Booker also tweeted in support of Richardson, writing: "Sha’Carri is an incredible athlete with a bright future. That her dreams are being crushed over a substance that should be legal across the country is devastating and wrong. Her heartfelt apology shows her strength even in the face of adversity." 

Another influential Democrat, Rep. Alexandria Ocasio-Cortez (D-N.Y.), called the decision to ban Richardson from competing “an instrument of racist and colonial policy,” blaming the International Olympic Committee for the decision. 

President Joe Biden stands out from the majority of his party in his position against the legalization of marijuana; five Biden staffers were fired after admitting to marijuana use, and Biden has been reluctant in moving forward with marijuana-related legislation.

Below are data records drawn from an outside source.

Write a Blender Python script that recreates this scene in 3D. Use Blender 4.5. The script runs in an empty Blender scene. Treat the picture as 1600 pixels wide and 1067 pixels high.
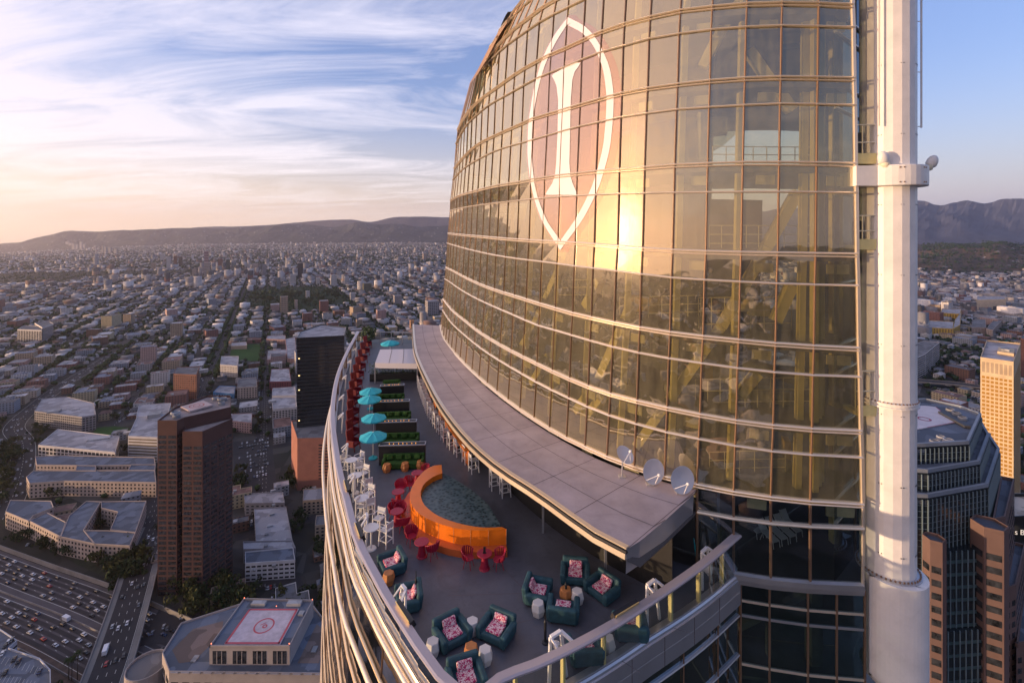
import bpy, math, random
import numpy as np
from mathutils import Vector, Matrix
random.seed(7); RNG = np.random.default_rng(11)
S = bpy.context.scene; C = S.collection
R = math.radians
# ---------------- camera ----------------
F = 760.0; HY = 358.0; CH = 275.0          # focal length in photo pixels, horizon row, camera height (m)
cd = bpy.data.cameras.new('camera'); cam = bpy.data.objects.new('camera', cd); C.objects.link(cam)
cam.location = (0, 0, CH); cam.rotation_euler = (R(90), 0, 0)
cd.sensor_width = 36; cd.lens = 36 * F / 1600; cd.shift_y = -(533.5 - HY) / 1600
cd.clip_start = 0.5; cd.clip_end = 80000
S.camera = cam
HAZE = 0.000036
# ---------------- light and sky ----------------
SUN_AZ = -101.0; SUN_EL = 1.6               # degrees, azimuth clockwise from +Y
sdir = Vector((math.sin(R(SUN_AZ)) * math.cos(R(SUN_EL)), math.cos(R(SUN_AZ)) * math.cos(R(SUN_EL)), math.sin(R(SUN_EL))))
sl = bpy.data.lights.new('sun', 'SUN'); sl.energy = 5.0; sl.angle = R(0.6); sl.color = (1.0, 0.66, 0.38)
so = bpy.data.objects.new('sun', sl); C.objects.link(so); so.rotation_euler = sdir.to_track_quat('Z', 'Y').to_euler(); so.location = (-60, 0, 330)
W = bpy.data.worlds.new('World'); S.world = W; W.use_nodes = True
wn = W.node_tree; wn.nodes.clear()
def N(t, k, **kw):
    n = t.nodes.new(k)
    for a, b in kw.items(): setattr(n, a, b)
    return n
def L(t, a, b): t.links.new(a, b)
def math_(t, op, a, b=None, c=None, clamp=False):
    n = t.nodes.new('ShaderNodeMath'); n.operation = op; n.use_clamp = clamp
    for i, v in enumerate((a, b, c)):
        if v is None: continue
        if isinstance(v, (int, float)): n.inputs[i].default_value = v
        else: t.links.new(v, n.inputs[i])
    return n.outputs[0]
def mixc(t, fac, a, b, mode='MIX'):
    n = t.nodes.new('ShaderNodeMix'); n.data_type = 'RGBA'; n.blend_type = mode; n.clamp_result = False
    for s, v in ((n.inputs['Factor'], fac), (n.inputs['A'], a), (n.inputs['B'], b)):
        pass
    ins = [i for i in n.inputs if i.enabled]
    for s, v in zip(ins, (fac, a, b)):
        if isinstance(v, (int, float)): s.default_value = v
        elif isinstance(v, (tuple, list)): s.default_value = (*v, 1) if len(v) == 3 else v
        else: t.links.new(v, s)
    return [o for o in n.outputs if o.enabled][0]
def ramp(t, fac, stops, interp='LINEAR'):
    n = t.nodes.new('ShaderNodeValToRGB'); n.color_ramp.interpolation = interp
    e = n.color_ramp.elements
    while len(e) < len(stops): e.new(0.5)
    for el, (p, c) in zip(e, stops):
        el.position = p; el.color = (*c, 1) if len(c) == 3 else c
    t.links.new(fac, n.inputs[0]); return n.outputs[0]
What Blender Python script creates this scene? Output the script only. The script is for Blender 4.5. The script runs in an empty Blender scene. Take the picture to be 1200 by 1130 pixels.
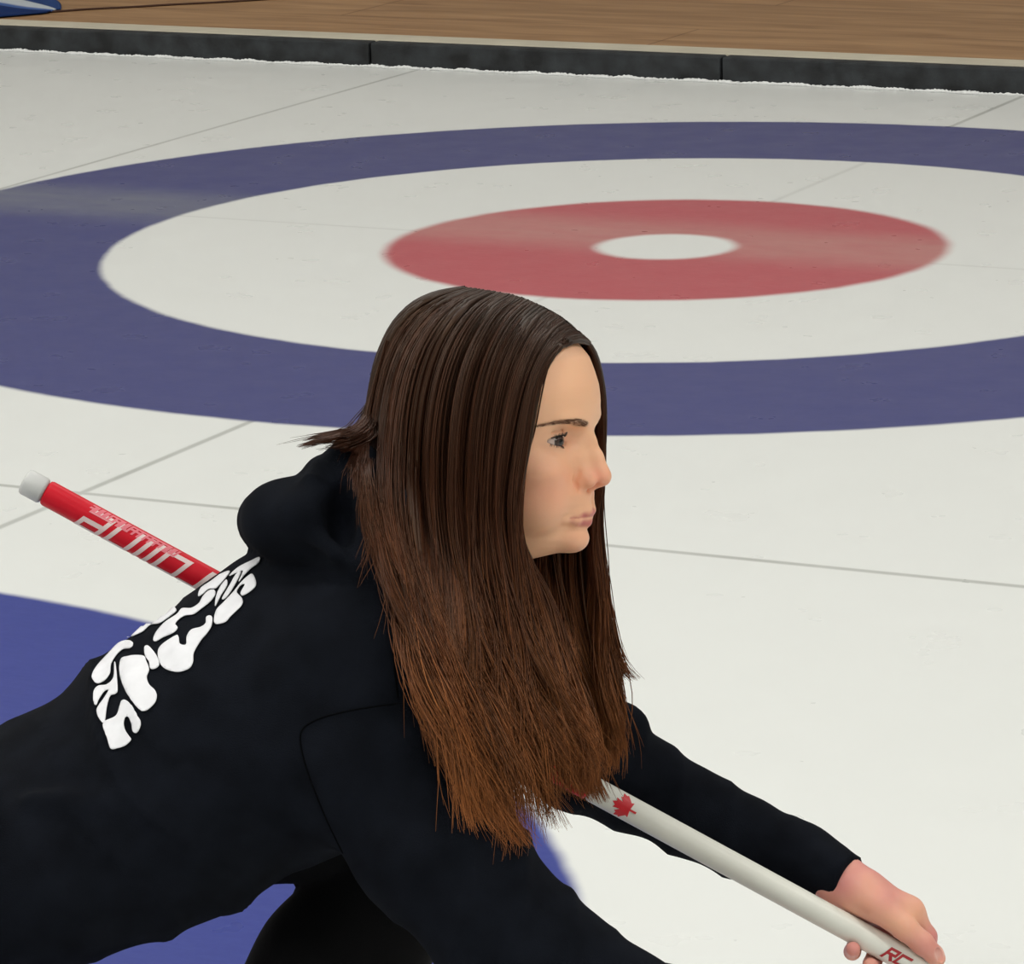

Even figures in Hollywood have commented on the events of the past few days. Canadian-American actor Seth Rogen took a stand against the banning of Richardson, chalking it up to racism much like Ocasio-Cortez. He quote-tweeted the TODAY Show’s post, blasting Team USA: “The notion that weed is a problematic “drug” is rooted in racism. It’s insane that Team USA would disqualify one of this country’s most talented athletes over thinking that’s rooted in hatred. It’s something they should be ashamed of. Also if weed made you fast, I’d be FloJo.” 

Olympic Possibilities

Backtracking a bit, one might wonder: If Richardson's ban is 30 days and ends on July 27, then why can't she compete in the Olympic 100, which starts on July 30? A statement from the USADA said: "Richardson’s competitive results obtained on June 19, 2021, including her Olympic qualifying results at the Team Trials, have been disqualified, and she forfeits any medals, points, and prizes.” Essentially, her first-place finish at trials has been wiped out. She still could be a part of the team but the relay pool is filled with athletes who still have results from the trials this past month. Richardson’s lack of results from Oregon would likely lead to “legal wrangling or cooperation from other athletes,” as an article from ESPN put it, to allow her on the team. 

However, it is this hope that keeps several of Richardson’s fans going. In any case, Richardson herself acknowledges that “This is just one Game[s]. I'm 21, I'm very young. ... I have plenty of Games left in me to compete in and I have plenty of talent that backs me up because everything I do comes from me naturally. No steroid, no anything," she said. "After my sanction is up, I’ll be back and ready to compete," Richardson said. "This will never happen again."